Where does that assertion come from?
The Independent attributes it to the man who runs the synchrotron:
“Claus Habfast, from the European Synchrotron Radiation Facility in France, where some of the artworks were studied, said: "LED lights appear to have many advantages but museums should carefully consider that paintings from the Van Gogh era could be affected by them.
"Paintings that have moderate darkening will find this accelerates in the coming years.
"Of course, it's not advisable to put these paintings in the dark because they are part of the cultural heritage of humankind and the public wants to see them. But museums have to strike the right balance," he says.
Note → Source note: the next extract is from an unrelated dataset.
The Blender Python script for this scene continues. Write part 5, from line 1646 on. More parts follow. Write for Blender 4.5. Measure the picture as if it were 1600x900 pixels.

Since the January 13 date The Independent (apparently) broke the story until the search I just performed (7 days later), those quotes were picked up no fewer than 50 times, according to Google.
And I’m probably the first journalist to cough up the 35 bucks to read the actual paper.
SORAA’S TAKE
By now, you probably want to know what the release that started my research said. (It’s Soraa’s release; it doesn’t quote Mr. Nakamura himself.) Here:
“The degradation studies [Monico et al., Anal. Chem., 2013, 85 (2), pp 860–867] in fact employed a high-intensity Xenon lamp (Cermax 175W) as the photo-excitation source. Xenon lamp spectra are vastly different than those of white-emitting LEDs for illumination, with the Xenon lamp including significant amounts of ultraviolet (UV) light in the UV-A, UV-B, and UV-C wavelength regimes. Degradation was observed under intense (more than 1000x conventional illumination) irradiation when the Xenon lamp was used in conjunction with a so-called “blue” filter passing wavelengths between 335 nm (UV-A) and 525 nm (green), which is in fact about five times broader than the blue wavelength regime. Degradation was more pronounced when a UV filter (240-400 nm) was used, or with no filter at all.
“Photo-oxidation effects are more probable as excitation wavelength gets shorter and it is very plausible that the degradation observed by the researchers at University of Antwerp is caused by UV-A light leaking through the “blue” filter they employed. In contrast, LEDs (including SORAA VIVID LED MR16 2700K, for example) emit essentially no UV-A emission – more than 100,000x less than the filtered Xenon lamp used in the University of Antwerp studies (see chart below).
The sunflowers in the Louvre may be getting browner, but it has not yet been demonstrated that it’s the fault of HB LEDs.